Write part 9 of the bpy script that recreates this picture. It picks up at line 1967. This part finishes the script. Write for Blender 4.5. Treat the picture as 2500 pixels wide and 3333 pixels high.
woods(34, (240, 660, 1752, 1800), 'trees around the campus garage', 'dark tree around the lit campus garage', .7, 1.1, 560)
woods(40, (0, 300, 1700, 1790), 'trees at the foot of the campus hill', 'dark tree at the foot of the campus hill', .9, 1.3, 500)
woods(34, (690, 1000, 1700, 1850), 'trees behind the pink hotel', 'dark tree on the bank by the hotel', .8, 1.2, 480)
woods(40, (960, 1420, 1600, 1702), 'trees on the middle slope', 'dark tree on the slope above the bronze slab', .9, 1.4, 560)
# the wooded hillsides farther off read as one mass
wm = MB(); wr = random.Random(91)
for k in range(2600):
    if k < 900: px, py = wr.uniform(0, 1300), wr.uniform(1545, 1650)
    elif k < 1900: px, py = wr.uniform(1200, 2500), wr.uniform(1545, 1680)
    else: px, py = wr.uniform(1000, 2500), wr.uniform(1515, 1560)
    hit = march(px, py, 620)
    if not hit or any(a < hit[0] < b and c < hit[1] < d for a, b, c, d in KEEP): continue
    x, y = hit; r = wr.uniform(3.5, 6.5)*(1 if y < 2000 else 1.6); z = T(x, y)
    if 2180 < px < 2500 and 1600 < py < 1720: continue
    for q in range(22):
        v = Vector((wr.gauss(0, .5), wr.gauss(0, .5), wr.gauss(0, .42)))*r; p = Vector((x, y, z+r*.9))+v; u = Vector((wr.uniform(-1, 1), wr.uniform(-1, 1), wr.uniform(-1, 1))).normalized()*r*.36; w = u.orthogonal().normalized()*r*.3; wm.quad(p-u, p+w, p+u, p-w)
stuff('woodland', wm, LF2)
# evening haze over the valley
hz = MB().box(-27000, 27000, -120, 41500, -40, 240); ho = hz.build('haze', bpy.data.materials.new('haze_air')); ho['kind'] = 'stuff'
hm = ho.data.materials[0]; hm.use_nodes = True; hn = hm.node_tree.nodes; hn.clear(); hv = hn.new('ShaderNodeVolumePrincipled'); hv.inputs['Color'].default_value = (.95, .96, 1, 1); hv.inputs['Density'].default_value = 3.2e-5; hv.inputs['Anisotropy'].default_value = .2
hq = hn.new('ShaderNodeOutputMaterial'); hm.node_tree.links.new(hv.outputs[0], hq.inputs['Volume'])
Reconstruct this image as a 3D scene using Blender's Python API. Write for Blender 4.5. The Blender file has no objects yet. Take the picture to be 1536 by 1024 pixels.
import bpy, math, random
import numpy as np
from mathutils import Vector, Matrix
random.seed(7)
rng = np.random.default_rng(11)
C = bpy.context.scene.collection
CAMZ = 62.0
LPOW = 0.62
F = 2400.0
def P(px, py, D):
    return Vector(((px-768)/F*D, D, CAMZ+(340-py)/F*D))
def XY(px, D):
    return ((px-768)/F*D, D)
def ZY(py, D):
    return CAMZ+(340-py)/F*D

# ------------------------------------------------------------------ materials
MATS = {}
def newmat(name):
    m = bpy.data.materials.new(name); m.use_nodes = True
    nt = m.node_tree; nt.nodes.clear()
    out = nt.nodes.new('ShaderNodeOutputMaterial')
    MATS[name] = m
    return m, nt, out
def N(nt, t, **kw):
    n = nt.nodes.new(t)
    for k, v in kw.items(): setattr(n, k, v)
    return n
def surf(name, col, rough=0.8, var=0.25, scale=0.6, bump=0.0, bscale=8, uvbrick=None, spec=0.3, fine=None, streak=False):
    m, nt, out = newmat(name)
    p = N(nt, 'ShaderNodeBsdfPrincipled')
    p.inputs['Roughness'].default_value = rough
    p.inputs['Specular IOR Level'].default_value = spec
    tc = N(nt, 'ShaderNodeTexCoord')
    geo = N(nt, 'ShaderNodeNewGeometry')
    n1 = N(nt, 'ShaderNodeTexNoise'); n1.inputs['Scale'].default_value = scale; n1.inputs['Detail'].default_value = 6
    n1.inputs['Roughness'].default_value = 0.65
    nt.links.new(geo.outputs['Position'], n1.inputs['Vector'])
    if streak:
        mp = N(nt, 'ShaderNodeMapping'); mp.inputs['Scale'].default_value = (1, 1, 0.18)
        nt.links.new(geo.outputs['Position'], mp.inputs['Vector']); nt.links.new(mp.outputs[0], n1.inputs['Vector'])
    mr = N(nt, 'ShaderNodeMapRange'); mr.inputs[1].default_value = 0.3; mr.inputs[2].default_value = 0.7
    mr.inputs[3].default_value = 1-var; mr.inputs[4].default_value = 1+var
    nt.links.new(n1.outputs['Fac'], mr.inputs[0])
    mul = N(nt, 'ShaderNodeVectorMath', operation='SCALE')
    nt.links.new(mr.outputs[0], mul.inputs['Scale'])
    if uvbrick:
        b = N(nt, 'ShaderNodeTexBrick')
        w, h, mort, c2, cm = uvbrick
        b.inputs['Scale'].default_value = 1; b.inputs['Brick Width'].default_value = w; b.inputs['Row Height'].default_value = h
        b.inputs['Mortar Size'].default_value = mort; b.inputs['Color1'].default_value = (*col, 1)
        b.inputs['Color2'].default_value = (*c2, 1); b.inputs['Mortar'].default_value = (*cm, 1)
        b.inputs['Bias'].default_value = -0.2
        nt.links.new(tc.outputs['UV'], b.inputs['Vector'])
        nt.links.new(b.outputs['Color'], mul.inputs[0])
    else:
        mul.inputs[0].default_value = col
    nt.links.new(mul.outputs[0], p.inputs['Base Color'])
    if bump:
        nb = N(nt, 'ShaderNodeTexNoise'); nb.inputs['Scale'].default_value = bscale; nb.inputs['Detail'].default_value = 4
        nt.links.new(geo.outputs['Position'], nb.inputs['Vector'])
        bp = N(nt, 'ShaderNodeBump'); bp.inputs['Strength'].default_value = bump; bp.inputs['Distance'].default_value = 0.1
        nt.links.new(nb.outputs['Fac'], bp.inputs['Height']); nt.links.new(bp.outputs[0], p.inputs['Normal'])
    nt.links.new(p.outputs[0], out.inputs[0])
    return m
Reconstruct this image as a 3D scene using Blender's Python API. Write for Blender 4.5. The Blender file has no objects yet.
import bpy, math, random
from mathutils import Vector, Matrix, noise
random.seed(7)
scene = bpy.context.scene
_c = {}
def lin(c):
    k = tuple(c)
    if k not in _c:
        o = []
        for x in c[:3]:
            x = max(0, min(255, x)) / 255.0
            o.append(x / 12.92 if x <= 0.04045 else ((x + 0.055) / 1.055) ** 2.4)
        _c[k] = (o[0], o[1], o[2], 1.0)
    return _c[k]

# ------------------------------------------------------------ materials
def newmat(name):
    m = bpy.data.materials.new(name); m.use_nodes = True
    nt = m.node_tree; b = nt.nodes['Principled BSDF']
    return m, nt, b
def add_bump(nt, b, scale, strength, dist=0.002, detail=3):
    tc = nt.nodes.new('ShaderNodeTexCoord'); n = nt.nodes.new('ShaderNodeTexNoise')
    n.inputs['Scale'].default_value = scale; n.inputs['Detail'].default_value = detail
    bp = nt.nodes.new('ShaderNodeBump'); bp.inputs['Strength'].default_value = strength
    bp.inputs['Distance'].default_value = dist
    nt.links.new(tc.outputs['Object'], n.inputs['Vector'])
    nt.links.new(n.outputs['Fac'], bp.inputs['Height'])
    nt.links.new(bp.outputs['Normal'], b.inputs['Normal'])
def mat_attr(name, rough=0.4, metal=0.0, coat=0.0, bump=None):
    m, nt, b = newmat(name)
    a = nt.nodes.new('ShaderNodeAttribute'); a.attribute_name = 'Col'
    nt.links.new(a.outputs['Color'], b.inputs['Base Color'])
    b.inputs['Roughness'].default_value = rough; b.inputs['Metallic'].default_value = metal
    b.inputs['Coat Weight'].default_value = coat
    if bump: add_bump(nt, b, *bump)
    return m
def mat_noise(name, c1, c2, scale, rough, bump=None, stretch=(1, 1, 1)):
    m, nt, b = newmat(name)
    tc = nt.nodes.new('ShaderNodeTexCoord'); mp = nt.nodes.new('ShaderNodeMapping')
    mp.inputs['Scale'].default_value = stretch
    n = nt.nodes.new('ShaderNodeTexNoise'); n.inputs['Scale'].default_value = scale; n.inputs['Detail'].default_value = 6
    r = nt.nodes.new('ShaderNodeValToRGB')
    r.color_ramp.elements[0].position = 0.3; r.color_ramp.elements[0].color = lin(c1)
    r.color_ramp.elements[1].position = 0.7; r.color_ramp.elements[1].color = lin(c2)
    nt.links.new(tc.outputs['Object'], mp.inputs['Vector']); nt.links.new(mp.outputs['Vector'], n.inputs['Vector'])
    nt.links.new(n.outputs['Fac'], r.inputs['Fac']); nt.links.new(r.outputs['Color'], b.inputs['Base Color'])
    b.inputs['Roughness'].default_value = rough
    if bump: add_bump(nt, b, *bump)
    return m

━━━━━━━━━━

Goal: Find each line holding the word "picture" and copy it.

Answer to this exercise:
Write part 9 of the bpy script that recreates this picture. It picks up at line 1967. This part finishes the script. Write for Blender 4.5. Treat the picture as 2500 pixels wide and 3333 pixels high.
Reconstruct this image as a 3D scene using Blender's Python API. Write for Blender 4.5. The Blender file has no objects yet. Take the picture to be 1536 by 1024 pixels.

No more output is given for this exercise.